The recently restored version of October, premiered in Berlin in 2012 and including Trotsky, stands as a testament to the time, and a pointer to the future of cinema and society.


Russian Revolution on Netflix: ’47 minutes I won’t get back’

Well there’s 47 minutes of my life I won’t get back. ‘The Russian Revolution’ on Netflix.

Basically, the Romanovs weren’t bad people; Nicholas II abdicated because he loved Russia; Lenin was a dictator; poor Rasputin was only trying to help the tsar’s son.

Virtually no mention of Trotsky. The only mention of the civil war was when it started and when it ended. And Lenin only became a revolutionary because the capitalists wouldn’t give his mother a lift to see his brother’s execution.

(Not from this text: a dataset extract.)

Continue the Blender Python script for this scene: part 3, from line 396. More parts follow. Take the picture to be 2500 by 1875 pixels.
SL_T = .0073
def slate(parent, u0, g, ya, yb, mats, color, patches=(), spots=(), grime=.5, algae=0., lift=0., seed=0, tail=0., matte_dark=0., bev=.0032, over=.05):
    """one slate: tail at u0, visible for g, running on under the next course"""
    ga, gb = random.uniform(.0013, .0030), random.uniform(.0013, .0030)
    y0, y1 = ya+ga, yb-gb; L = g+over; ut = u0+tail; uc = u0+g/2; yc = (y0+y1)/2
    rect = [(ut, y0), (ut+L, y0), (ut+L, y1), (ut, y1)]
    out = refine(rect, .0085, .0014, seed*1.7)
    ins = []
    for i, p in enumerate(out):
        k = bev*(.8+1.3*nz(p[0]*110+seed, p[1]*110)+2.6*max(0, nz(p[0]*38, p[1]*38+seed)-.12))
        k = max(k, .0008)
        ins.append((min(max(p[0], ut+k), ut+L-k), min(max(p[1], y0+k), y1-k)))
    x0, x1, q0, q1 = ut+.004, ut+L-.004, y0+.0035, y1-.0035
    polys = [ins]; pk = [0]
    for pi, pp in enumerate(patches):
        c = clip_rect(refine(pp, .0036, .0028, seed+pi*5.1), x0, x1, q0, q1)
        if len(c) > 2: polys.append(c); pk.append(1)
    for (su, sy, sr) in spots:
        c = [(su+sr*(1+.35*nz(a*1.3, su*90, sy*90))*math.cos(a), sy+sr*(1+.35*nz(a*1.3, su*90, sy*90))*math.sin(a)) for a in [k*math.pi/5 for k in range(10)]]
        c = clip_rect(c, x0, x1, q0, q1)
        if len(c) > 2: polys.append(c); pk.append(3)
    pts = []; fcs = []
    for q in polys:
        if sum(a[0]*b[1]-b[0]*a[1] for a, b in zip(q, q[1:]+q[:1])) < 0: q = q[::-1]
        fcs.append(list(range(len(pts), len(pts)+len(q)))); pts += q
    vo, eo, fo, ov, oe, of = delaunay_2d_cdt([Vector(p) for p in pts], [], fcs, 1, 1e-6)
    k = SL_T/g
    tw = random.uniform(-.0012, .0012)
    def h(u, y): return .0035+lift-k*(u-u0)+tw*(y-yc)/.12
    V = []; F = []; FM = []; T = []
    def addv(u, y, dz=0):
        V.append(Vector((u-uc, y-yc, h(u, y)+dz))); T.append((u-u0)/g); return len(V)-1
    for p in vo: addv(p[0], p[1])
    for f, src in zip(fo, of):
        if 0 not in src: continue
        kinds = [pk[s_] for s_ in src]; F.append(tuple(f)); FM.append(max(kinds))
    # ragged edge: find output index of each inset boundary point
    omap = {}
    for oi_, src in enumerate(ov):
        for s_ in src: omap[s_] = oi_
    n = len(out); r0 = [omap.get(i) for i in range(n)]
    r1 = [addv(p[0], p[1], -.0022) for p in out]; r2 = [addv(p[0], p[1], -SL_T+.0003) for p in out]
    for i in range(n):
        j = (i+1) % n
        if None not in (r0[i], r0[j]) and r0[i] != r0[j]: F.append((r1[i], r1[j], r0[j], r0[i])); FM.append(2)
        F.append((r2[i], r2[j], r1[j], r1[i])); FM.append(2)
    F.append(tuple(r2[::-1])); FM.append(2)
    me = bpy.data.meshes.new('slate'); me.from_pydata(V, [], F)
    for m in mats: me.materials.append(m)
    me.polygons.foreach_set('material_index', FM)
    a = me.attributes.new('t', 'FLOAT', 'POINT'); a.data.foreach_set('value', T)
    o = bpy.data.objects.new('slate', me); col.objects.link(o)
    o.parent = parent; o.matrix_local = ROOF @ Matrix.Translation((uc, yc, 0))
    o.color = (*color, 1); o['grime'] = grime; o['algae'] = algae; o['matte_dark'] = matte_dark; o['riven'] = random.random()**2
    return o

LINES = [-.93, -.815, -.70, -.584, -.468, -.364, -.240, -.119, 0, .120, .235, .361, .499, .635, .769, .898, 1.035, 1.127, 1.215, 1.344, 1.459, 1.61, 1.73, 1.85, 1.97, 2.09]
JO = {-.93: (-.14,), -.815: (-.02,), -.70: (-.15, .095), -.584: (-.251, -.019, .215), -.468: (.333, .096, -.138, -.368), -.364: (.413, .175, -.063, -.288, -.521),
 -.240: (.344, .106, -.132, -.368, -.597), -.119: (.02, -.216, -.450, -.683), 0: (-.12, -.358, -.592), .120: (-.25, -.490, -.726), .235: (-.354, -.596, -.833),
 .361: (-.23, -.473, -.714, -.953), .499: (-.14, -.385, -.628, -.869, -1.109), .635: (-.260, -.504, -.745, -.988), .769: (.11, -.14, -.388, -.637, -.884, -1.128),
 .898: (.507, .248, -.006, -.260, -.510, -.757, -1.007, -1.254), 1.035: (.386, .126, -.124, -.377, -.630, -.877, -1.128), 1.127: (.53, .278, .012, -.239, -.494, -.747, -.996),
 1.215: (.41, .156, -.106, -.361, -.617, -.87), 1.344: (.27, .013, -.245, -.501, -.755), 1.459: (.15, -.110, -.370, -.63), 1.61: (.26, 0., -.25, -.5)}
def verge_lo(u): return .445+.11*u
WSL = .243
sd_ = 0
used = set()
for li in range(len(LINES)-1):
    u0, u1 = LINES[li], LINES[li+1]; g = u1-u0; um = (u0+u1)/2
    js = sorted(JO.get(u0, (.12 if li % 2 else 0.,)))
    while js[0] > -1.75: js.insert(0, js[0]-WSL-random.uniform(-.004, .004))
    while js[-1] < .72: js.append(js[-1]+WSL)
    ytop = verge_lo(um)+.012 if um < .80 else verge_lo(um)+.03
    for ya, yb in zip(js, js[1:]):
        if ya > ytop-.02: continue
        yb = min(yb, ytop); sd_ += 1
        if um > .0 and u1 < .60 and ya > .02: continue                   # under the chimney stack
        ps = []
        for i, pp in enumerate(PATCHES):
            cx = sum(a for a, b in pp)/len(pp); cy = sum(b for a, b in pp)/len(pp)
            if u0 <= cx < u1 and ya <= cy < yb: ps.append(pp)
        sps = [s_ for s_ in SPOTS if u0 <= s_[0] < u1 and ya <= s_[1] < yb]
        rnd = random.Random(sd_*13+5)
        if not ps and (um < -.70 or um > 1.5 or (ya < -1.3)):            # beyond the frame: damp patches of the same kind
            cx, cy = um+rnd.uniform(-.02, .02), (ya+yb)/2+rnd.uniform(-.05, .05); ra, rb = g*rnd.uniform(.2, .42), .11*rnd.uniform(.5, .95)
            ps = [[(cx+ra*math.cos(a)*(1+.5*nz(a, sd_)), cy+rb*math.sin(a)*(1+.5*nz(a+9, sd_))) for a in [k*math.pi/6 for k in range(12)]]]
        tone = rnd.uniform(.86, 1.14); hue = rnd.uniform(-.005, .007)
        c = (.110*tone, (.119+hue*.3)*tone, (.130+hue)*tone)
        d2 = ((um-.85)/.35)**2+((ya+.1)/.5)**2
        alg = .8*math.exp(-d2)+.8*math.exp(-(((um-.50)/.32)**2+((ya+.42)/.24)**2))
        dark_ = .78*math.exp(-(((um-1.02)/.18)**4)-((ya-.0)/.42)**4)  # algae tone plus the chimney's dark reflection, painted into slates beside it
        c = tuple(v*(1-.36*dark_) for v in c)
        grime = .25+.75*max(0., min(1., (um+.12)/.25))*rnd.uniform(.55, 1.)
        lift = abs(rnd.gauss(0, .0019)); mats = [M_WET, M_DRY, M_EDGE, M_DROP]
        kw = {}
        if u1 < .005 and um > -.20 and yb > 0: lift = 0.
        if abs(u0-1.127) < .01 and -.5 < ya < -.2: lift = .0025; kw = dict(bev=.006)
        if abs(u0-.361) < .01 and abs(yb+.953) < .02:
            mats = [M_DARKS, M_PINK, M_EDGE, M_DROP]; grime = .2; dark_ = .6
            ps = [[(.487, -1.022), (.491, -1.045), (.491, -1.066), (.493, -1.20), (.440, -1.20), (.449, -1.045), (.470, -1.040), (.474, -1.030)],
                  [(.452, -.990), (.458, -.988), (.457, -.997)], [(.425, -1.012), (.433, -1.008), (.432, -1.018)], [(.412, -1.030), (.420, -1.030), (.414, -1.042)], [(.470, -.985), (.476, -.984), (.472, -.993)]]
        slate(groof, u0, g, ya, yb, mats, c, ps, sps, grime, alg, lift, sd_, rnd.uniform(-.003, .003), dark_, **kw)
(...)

Oh, and apparently tsarist prison and exile was quite luxurious by today’s standards.

Jimmy Tyson

Countdown to Revolution on BBC 2: ‘right-wing overkill’

BBC 2’s documentary on Russian revolution. Right-wing overkill.

Anyone who has ever written a book attacking revolutionary Russia – Sebag Montefiore, Figes, Sebestyen, Rapaport, plus Martin Amis and the plummiest ever BBC correspondent Bridget Kendall.

Ranged against them? Tariq Ali and China Miéville. Call it balance if you want.

A relentless focus on psychology at the expense of an understanding of mass movements – Trotsky’s arrogance, Lenin’s desire for revenge for his brother’s death! To paraphrase Lenin: when everyone is a psychologist, no one is a psychologist.

These were utterly self-sacrificing men. Lenin did, yes, die of a stroke, but not before he took a bullet. And we know what happened to Trotsky.

An entirely predictable travesty.

Paul Gerrard

I thought the role of Stalin pre-revolution was over-egged. The programme focused on personalities and appearances excessively.

The fundamental differences between Trotsky and Stalin were glossed over. The end summation only had one short positive appraisal by Tariq Ali!

Gary Kandinsky

I only lasted ten minutes. Seemed like Lenin was a bit annoyed and decided to have a revolution.